_DIRECTIVE_
From the listing that follows, output everything exactly except the pictures.

_DATASET SECTION_
▼

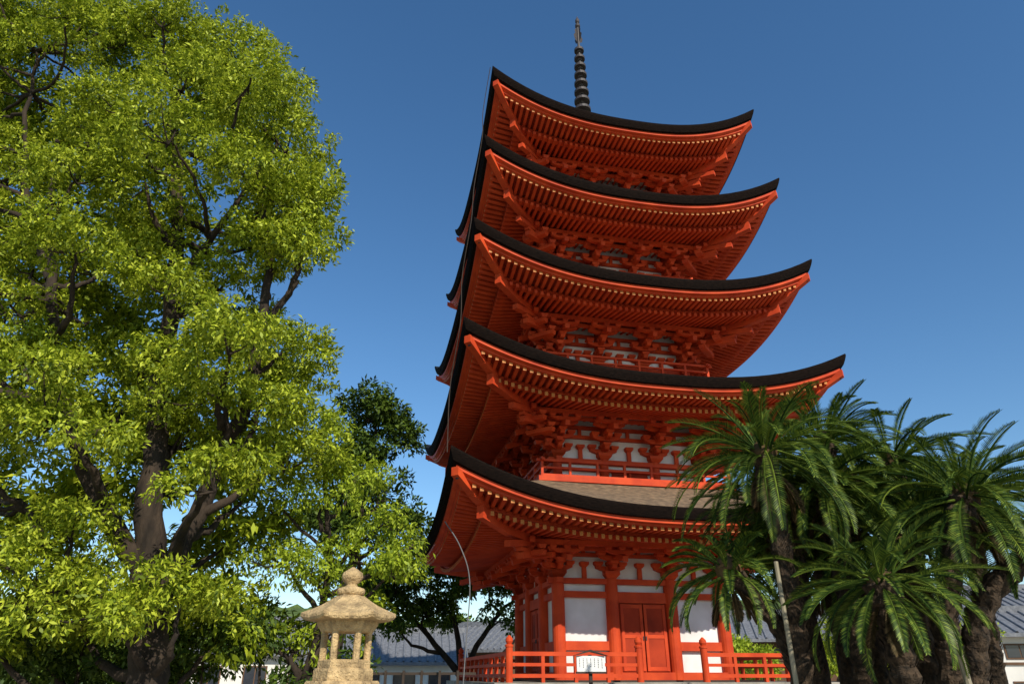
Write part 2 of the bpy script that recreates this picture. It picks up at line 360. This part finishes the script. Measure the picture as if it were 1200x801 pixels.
# ---------------------------------------------------------------- foliage
def rdir(n):
    v=rng.normal(size=(n,3)); return v/np.linalg.norm(v,axis=1,keepdims=True)
def leaf_obj(name,P,D,Ln,Wd,m,parent,nrm=None):
    N=len(P)
    D=D/np.linalg.norm(D,axis=1,keepdims=True)
    if nrm is None:
        nrm=rdir(N)*.75+np.array([0,0,1.0])
    S=np.cross(D,nrm); S/=np.linalg.norm(S,axis=1,keepdims=True)+1e-9
    Nn=np.cross(S,D)
    L=Ln[:,None]; w=Wd[:,None]
    V=np.empty((N,4,3)); V[:,0]=P; V[:,1]=P+D*L*.45+S*w*.5+Nn*w*.12; V[:,2]=P+D*L-Nn*L*.10; V[:,3]=P+D*L*.45-S*w*.5+Nn*w*.12
    me=bpy.data.meshes.new(name); me.vertices.add(N*4); me.vertices.foreach_set('co',V.reshape(-1).astype(np.float32))
    me.loops.add(N*4); me.loops.foreach_set('vertex_index',np.arange(N*4,dtype=np.int32))
    me.polygons.add(N); me.polygons.foreach_set('loop_start',np.arange(0,N*4,4,dtype=np.int32)); me.polygons.foreach_set('loop_total',np.full(N,4,dtype=np.int32))
    me.materials.append(m); me.update(calc_edges=True)
    o=bpy.data.objects.new(name,me); scene.collection.objects.link(o); o.parent=parent; return o
def crown(blobs,leaf=0.13,subd=9,nspray=26,nleaf=10,droop=.3,subr=(.32,.55),ratio=.36):
    P=[];D=[];Ls=[];twigs=[];NR=[]
    for (x,y,z,r) in blobs:
        c=np.array([x,y,z]); n=max(4,int(subd*r*r))
        d=rdir(n); d[:,2]=np.where(d[:,2]<-.3,-d[:,2],d[:,2])
        sc=c+d*np.array([1,1,.85])*(r*rng.uniform(.45,1.0,(n,1)))
        for s,dd in zip(sc,d):
            twigs.append((c,s))
            rs=rng.uniform(*subr); ns=int(nspray*(rs/.45)**2)
            o=rdir(ns); o=o+dd*.35; o/=np.linalg.norm(o,axis=1,keepdims=True)
            sp=s+o*np.array([1.15,1.15,.6])*rs*rng.uniform(.6,1.05,(ns,1))
            pp=np.repeat(sp,nleaf,axis=0)+rng.normal(scale=leaf*.45,size=(ns*nleaf,3))
            oo=np.repeat(o,nleaf,axis=0)*.7+rdir(ns*nleaf)*.8+np.array([0,0,-droop])
            P.append(pp);D.append(oo);Ls.append(rng.uniform(.7,1.25,ns*nleaf)*leaf)
            NR.append(np.repeat(o,nleaf,axis=0)*.8+rdir(ns*nleaf)*.6+np.array([0,0,.6]))
    P=np.concatenate(P);D=np.concatenate(D);Ls=np.concatenate(Ls);NR=np.concatenate(NR)
    return P,D,Ls,Ls*ratio,twigs,NR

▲

_WORKED SOLUTION_
Write part 2 of the bpy script that recreates this picture. It picks up at line 360. This part finishes the script. Measure the picture as if it were 1200x801 pixels.
# ---------------------------------------------------------------- foliage
def rdir(n):
    v=rng.normal(size=(n,3)); return v/np.linalg.norm(v,axis=1,keepdims=True)
def leaf_obj(name,P,D,Ln,Wd,m,parent,nrm=None):
    N=len(P)
    D=D/np.linalg.norm(D,axis=1,keepdims=True)
    if nrm is None:
        nrm=rdir(N)*.75+np.array([0,0,1.0])
    S=np.cross(D,nrm); S/=np.linalg.norm(S,axis=1,keepdims=True)+1e-9
    Nn=np.cross(S,D)
    L=Ln[:,None]; w=Wd[:,None]
    V=np.empty((N,4,3)); V[:,0]=P; V[:,1]=P+D*L*.45+S*w*.5+Nn*w*.12; V[:,2]=P+D*L-Nn*L*.10; V[:,3]=P+D*L*.45-S*w*.5+Nn*w*.12
    me=bpy.data.meshes.new(name); me.vertices.add(N*4); me.vertices.foreach_set('co',V.reshape(-1).astype(np.float32))
    me.loops.add(N*4); me.loops.foreach_set('vertex_index',np.arange(N*4,dtype=np.int32))
    me.polygons.add(N); me.polygons.foreach_set('loop_start',np.arange(0,N*4,4,dtype=np.int32)); me.polygons.foreach_set('loop_total',np.full(N,4,dtype=np.int32))
    me.materials.append(m); me.update(calc_edges=True)
    o=bpy.data.objects.new(name,me); scene.collection.objects.link(o); o.parent=parent; return o
def crown(blobs,leaf=0.13,subd=9,nspray=26,nleaf=10,droop=.3,subr=(.32,.55),ratio=.36):
    P=[];D=[];Ls=[];twigs=[];NR=[]
    for (x,y,z,r) in blobs:
        c=np.array([x,y,z]); n=max(4,int(subd*r*r))
        d=rdir(n); d[:,2]=np.where(d[:,2]<-.3,-d[:,2],d[:,2])
        sc=c+d*np.array([1,1,.85])*(r*rng.uniform(.45,1.0,(n,1)))
        for s,dd in zip(sc,d):
            twigs.append((c,s))
            rs=rng.uniform(*subr); ns=int(nspray*(rs/.45)**2)
            o=rdir(ns); o=o+dd*.35; o/=np.linalg.norm(o,axis=1,keepdims=True)
            sp=s+o*np.array([1.15,1.15,.6])*rs*rng.uniform(.6,1.05,(ns,1))
            pp=np.repeat(sp,nleaf,axis=0)+rng.normal(scale=leaf*.45,size=(ns*nleaf,3))
            oo=np.repeat(o,nleaf,axis=0)*.7+rdir(ns*nleaf)*.8+np.array([0,0,-droop])
            P.append(pp);D.append(oo);Ls.append(rng.uniform(.7,1.25,ns*nleaf)*leaf)
            NR.append(np.repeat(o,nleaf,axis=0)*.8+rdir(ns*nleaf)*.6+np.array([0,0,.6]))
    P=np.concatenate(P);D=np.concatenate(D);Ls=np.concatenate(Ls);NR=np.concatenate(NR)
    return P,D,Ls,Ls*ratio,twigs,NR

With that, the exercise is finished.